→ **Job**:
Leave out the pictures and retype only the lines from the opening line to the line that holds "COL = SC.collection", both ends included.

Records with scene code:
┌────────

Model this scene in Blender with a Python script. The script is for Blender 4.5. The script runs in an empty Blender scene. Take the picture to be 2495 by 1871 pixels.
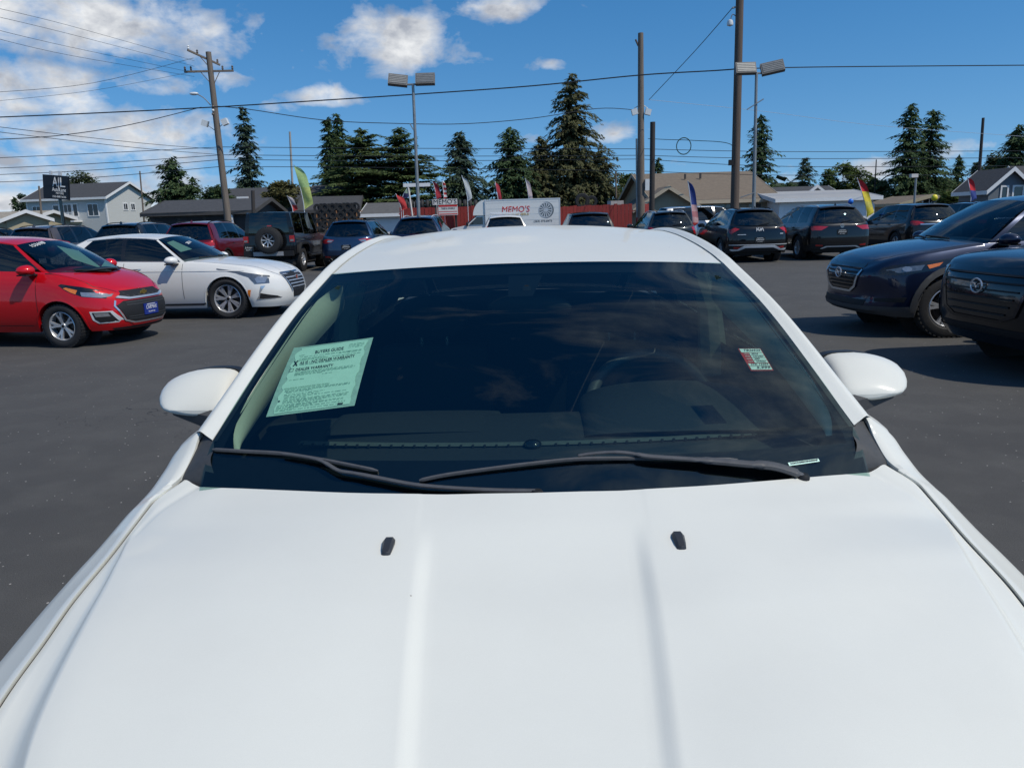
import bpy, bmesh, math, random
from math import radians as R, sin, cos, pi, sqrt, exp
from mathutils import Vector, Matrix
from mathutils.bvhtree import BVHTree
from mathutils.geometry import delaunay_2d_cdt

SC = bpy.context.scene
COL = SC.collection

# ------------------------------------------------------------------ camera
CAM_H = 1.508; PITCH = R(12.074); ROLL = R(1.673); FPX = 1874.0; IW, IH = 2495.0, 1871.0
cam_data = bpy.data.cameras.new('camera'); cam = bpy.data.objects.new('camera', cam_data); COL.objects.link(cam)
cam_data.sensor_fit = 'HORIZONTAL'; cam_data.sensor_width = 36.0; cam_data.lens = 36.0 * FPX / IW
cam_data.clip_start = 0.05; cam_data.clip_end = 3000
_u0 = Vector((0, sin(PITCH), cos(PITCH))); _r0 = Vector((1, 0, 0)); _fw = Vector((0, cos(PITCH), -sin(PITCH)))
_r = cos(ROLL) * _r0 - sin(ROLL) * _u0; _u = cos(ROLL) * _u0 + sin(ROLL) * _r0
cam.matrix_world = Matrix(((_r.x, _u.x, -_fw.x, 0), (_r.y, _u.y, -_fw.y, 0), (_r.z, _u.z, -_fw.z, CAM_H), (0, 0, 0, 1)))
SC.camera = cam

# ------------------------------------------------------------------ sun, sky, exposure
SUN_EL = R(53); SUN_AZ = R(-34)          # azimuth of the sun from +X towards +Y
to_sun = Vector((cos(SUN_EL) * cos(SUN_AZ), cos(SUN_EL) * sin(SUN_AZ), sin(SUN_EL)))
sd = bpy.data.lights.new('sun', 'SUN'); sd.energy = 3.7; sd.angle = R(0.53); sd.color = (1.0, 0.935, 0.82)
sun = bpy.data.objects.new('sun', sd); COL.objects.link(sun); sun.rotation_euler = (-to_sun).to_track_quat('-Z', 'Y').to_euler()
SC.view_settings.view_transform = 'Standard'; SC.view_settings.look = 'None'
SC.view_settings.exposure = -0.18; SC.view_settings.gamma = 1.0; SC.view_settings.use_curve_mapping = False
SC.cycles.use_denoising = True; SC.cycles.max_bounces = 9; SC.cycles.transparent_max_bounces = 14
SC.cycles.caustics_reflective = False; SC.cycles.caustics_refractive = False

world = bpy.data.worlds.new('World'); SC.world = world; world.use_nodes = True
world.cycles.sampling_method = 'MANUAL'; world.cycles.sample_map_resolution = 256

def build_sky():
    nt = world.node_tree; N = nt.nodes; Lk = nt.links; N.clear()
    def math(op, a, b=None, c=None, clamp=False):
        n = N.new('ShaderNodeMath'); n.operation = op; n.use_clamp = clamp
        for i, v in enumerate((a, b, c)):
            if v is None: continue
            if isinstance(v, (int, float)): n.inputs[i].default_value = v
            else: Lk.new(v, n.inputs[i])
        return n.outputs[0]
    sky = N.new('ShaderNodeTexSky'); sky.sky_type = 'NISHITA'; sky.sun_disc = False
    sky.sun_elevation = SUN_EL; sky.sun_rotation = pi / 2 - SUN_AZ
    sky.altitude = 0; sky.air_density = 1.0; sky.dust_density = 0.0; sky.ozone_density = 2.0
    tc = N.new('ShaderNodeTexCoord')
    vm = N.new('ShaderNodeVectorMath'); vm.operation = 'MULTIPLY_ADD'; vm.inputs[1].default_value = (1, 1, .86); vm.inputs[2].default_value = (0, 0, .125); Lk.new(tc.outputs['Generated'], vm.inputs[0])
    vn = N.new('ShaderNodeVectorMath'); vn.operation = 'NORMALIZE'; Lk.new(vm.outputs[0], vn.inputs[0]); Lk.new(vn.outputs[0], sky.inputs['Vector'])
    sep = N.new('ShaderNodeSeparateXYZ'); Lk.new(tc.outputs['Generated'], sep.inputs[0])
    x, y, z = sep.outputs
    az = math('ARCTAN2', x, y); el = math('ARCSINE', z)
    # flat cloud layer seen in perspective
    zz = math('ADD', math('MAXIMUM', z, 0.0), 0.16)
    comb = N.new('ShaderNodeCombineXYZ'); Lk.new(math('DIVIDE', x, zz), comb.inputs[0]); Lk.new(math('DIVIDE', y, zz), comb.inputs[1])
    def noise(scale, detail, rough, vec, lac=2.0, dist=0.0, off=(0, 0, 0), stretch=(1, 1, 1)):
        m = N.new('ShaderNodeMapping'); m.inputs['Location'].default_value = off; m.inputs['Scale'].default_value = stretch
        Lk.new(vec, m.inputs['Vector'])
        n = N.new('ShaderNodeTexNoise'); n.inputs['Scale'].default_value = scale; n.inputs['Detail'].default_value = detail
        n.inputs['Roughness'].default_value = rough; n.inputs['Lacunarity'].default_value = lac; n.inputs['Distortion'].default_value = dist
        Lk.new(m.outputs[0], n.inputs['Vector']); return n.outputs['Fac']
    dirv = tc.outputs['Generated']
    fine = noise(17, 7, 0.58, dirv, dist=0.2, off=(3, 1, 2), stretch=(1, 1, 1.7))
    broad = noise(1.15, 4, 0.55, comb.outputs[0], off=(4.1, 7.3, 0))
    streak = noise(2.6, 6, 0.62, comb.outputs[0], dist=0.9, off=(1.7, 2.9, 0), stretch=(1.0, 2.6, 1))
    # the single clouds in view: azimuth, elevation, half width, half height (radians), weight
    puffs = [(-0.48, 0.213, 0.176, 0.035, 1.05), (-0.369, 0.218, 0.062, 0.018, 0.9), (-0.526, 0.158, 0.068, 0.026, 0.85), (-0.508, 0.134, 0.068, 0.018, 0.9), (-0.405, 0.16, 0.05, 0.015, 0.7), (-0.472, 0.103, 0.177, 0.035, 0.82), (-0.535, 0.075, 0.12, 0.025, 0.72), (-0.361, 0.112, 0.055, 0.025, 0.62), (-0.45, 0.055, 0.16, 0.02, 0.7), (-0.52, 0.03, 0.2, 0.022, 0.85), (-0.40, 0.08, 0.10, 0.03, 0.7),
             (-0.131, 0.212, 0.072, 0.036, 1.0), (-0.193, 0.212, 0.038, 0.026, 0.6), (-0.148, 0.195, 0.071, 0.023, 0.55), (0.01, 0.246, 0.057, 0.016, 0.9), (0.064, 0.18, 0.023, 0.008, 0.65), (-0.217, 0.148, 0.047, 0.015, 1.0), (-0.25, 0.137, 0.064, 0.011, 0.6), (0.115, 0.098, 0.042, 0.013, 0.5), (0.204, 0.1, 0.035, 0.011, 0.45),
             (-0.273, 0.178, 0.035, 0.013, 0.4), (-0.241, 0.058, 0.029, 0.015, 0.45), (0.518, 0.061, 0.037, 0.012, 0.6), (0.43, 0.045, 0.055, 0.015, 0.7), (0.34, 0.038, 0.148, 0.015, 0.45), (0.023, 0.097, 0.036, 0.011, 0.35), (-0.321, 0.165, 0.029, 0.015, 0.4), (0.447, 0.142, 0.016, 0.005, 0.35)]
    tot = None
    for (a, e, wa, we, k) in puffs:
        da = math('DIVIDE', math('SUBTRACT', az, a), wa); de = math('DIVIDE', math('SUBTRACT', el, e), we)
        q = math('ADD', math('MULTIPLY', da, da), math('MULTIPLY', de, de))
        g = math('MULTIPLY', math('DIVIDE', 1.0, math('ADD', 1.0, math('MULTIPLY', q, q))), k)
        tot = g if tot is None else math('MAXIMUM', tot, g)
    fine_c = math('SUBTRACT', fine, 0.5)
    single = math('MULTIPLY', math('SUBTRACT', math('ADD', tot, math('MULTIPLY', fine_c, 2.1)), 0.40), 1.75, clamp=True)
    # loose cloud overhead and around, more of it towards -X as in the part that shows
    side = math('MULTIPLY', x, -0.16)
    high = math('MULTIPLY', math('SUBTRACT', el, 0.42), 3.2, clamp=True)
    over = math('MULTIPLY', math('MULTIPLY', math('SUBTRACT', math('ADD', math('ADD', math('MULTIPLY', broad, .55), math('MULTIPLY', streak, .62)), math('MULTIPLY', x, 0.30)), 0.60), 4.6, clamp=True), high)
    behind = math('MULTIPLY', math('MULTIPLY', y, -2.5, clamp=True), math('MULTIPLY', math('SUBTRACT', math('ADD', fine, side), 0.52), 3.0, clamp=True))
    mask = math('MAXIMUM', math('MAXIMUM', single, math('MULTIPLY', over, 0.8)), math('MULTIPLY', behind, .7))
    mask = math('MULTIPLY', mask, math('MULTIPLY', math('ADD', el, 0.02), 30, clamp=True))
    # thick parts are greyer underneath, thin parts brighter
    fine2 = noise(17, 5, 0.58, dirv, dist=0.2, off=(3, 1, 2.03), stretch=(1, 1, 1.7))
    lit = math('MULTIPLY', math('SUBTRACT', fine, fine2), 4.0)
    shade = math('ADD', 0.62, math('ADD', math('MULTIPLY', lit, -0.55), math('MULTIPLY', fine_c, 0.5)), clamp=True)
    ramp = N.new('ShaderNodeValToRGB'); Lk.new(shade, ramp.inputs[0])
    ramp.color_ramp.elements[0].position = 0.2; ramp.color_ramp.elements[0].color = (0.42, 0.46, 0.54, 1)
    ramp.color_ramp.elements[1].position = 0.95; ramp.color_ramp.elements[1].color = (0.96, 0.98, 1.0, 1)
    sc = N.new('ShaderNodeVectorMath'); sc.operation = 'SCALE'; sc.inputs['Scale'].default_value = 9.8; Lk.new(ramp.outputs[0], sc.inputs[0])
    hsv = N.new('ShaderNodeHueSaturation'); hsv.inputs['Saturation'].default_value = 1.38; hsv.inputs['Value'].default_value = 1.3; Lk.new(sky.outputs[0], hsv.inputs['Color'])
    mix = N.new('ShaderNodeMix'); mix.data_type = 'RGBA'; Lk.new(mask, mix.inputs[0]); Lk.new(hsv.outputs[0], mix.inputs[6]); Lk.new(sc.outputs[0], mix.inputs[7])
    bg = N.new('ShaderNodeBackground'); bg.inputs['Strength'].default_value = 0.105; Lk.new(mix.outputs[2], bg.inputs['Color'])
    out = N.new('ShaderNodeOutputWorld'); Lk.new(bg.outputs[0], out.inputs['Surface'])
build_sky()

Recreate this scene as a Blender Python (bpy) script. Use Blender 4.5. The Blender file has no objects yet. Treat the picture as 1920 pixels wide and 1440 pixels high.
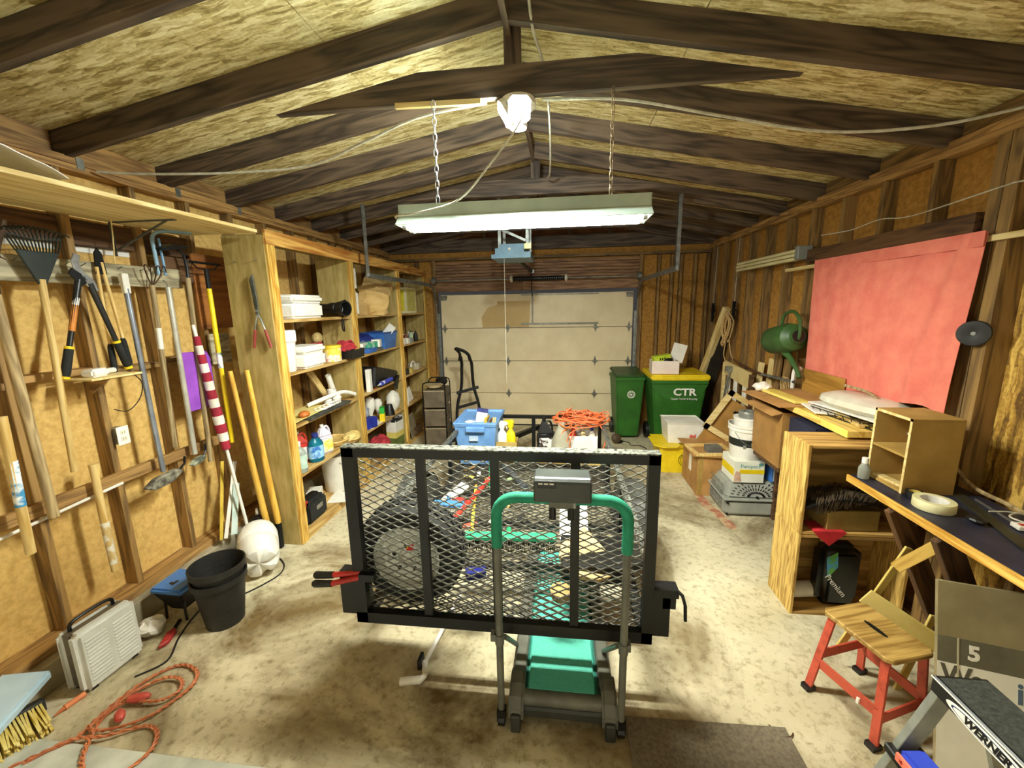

└────────

→ **Answer in full**:
Model this scene in Blender with a Python script. The script is for Blender 4.5. The script runs in an empty Blender scene. Take the picture to be 2495 by 1871 pixels.
import bpy, bmesh, math, random
from math import radians as R, sin, cos, pi, sqrt, exp
from mathutils import Vector, Matrix
from mathutils.bvhtree import BVHTree
from mathutils.geometry import delaunay_2d_cdt

SC = bpy.context.scene
COL = SC.collection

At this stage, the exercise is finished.